Planned Parenthood Association of Utah Saturday filed a suit against the state claiming that the Criminal Abortion Ban Act violates the state’s constitution.

The complaint alleges that the act violates equal protection and due process rights as well as the right to determine family composition, the right to privacy, the right to bodily autonomy, and the prohibition of involuntary servitude. If left in place, Planned Parenthood claims the Act “will be catastrophic for Utahns.”
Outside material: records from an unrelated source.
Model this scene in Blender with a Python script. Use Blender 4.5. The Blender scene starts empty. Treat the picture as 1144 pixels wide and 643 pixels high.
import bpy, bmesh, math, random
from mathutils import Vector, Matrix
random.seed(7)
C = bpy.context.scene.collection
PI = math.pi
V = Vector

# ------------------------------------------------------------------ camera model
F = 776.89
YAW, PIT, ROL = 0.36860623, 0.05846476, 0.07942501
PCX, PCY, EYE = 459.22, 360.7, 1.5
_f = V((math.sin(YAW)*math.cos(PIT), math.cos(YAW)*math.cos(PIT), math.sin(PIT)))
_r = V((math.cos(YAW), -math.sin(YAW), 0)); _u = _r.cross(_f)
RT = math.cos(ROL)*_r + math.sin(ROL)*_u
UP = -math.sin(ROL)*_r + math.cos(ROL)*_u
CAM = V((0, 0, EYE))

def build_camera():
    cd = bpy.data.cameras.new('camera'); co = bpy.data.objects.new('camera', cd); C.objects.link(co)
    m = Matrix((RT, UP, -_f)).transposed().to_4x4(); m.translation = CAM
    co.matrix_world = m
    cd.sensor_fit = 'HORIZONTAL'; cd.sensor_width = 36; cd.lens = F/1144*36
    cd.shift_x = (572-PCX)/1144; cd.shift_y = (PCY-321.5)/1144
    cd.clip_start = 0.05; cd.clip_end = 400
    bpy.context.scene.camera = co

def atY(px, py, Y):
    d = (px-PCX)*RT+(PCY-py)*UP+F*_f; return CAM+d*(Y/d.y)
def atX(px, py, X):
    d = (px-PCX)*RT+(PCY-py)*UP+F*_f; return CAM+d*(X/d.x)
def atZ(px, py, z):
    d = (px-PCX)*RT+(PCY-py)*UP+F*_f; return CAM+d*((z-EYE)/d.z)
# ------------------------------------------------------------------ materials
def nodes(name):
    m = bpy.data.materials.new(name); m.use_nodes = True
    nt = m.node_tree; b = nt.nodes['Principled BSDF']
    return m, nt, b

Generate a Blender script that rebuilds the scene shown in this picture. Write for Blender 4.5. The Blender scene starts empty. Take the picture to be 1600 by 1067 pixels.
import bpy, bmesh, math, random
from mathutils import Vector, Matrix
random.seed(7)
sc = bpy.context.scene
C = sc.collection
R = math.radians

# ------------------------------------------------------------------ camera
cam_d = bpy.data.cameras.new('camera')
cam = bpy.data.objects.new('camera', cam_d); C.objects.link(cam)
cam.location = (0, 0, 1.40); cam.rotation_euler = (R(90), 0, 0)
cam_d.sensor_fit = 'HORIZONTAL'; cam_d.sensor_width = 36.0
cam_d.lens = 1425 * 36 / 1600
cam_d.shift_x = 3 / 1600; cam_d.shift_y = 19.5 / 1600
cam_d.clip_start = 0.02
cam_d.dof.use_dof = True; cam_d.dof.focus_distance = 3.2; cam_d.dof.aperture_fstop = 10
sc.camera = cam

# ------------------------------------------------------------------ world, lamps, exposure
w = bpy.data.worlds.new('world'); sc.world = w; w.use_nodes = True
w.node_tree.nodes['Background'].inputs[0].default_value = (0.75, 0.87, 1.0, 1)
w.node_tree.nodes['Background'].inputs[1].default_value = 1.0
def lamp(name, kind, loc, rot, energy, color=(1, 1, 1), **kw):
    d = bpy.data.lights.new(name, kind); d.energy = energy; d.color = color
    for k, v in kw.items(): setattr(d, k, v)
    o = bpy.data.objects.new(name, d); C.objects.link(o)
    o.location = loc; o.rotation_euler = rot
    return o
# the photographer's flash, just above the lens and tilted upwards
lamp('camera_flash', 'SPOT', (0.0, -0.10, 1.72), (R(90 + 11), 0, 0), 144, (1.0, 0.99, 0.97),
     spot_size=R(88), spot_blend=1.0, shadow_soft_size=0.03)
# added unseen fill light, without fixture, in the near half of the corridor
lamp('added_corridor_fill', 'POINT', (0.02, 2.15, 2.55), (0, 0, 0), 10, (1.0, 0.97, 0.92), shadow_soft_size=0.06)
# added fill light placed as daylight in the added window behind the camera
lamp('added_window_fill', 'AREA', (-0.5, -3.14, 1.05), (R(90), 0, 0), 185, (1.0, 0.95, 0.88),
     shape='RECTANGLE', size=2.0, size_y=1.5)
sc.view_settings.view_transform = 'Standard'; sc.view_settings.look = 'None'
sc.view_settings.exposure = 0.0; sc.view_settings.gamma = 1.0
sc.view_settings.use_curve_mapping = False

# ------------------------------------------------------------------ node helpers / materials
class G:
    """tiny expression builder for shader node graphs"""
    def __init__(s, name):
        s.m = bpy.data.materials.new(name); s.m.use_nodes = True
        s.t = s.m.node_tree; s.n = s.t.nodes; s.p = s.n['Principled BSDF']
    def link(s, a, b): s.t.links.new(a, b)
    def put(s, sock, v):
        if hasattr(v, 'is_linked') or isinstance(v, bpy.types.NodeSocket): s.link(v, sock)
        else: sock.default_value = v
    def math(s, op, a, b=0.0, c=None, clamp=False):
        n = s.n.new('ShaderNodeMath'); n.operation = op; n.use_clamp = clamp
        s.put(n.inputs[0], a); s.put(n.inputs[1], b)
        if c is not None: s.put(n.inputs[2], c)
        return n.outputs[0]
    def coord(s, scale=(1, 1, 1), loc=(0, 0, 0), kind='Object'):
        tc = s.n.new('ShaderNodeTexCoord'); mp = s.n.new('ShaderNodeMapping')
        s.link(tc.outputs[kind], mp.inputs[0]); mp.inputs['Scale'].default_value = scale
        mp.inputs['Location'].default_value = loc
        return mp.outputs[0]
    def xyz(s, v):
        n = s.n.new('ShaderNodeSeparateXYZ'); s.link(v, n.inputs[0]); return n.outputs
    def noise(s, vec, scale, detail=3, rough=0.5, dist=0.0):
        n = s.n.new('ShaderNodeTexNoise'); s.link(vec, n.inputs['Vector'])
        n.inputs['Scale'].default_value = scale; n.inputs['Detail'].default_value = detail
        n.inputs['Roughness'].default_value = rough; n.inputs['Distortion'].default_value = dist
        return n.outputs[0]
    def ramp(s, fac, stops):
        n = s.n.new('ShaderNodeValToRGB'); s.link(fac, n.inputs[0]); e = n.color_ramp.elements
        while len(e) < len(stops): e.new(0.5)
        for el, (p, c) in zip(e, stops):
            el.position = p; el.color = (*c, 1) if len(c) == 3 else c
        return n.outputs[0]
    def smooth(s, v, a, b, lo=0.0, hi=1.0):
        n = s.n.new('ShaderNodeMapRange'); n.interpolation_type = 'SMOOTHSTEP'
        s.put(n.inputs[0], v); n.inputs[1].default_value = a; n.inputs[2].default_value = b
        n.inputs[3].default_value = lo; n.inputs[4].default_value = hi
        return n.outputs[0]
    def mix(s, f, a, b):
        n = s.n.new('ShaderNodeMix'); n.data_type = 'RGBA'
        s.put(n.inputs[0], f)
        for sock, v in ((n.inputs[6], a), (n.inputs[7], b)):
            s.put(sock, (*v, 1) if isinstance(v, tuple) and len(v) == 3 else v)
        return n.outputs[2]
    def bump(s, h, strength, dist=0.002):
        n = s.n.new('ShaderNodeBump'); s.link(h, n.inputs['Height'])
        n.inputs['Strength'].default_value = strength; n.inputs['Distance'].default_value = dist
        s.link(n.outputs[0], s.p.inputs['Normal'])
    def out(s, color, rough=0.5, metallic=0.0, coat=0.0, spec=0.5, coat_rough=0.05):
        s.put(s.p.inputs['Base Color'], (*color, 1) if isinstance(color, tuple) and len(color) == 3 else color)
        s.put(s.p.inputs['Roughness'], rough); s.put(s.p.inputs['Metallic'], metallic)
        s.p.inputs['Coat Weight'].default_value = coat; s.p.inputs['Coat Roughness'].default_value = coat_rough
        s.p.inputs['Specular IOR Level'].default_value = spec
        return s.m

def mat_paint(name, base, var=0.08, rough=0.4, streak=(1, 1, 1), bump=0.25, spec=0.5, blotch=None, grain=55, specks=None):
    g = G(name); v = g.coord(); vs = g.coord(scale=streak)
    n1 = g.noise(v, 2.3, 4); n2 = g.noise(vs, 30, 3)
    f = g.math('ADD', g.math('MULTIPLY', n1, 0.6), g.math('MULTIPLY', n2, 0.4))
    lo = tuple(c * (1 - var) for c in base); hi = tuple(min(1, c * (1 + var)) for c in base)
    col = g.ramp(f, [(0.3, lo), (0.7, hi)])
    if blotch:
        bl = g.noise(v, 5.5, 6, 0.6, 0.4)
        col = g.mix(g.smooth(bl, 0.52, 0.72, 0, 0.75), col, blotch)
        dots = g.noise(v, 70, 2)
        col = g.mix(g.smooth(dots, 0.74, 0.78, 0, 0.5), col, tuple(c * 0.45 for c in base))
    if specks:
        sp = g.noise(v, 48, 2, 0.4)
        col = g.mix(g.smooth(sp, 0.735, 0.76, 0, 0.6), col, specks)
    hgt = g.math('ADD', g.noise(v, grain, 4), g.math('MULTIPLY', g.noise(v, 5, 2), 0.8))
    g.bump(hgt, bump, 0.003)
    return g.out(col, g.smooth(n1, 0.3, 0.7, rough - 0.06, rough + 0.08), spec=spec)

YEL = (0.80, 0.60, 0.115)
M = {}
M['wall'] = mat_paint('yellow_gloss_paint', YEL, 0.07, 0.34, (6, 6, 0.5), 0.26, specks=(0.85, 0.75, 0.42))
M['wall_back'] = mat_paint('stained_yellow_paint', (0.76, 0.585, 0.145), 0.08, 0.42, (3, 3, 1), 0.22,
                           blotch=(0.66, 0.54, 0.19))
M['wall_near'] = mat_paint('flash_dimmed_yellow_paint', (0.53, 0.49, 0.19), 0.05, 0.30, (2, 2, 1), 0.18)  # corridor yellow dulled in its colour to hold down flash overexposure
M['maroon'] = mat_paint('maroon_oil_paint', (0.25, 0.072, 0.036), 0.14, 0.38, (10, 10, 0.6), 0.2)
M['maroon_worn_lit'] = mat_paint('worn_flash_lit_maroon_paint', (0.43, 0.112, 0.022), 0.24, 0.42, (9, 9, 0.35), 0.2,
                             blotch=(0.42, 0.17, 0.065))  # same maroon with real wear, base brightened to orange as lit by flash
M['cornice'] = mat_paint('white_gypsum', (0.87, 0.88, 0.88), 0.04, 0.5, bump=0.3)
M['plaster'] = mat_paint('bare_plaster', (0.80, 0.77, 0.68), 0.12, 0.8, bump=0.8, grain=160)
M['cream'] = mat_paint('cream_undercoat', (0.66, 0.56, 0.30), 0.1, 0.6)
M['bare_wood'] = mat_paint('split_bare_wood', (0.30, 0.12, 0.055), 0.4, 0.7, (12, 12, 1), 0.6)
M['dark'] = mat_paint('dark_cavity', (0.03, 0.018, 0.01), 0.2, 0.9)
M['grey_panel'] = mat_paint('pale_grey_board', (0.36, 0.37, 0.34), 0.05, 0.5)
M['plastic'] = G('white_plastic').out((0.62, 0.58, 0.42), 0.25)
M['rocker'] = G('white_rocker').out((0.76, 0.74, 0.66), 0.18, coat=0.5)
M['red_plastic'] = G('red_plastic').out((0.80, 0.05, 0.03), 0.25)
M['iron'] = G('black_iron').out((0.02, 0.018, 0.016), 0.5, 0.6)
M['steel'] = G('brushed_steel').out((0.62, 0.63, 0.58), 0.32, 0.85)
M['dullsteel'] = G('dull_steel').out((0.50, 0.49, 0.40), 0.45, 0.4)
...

As a result of the state’s ban that followed the Supreme Court’s decision in Dobbs v. Jackson Women’s Health Organization, Planned Parenthood Association of Utah has had to stop all abortion-related services, including more than 60 abortion appointments scheduled over the next week. The ban is being criticized for creating numerous hardships on women, including not only physiological, mental, and emotional burdens, but economic and financial burdens as well. Despite the Dobbs decision, Planned Parenthood asserts that “state constitutional guarantees may be more expansive than those under federal law[.]”

The Criminal Abortion Ban Act criminalizes abortion at any point during pregnancy. The only exceptions are when the mother would die as a result of the pregnancy, the fetus has a lethal defect, or the pregnancy is a result of rape or incest. Planned Parenthood seeks to prevent the state “from enforcing this flagrantly unconstitutional law.”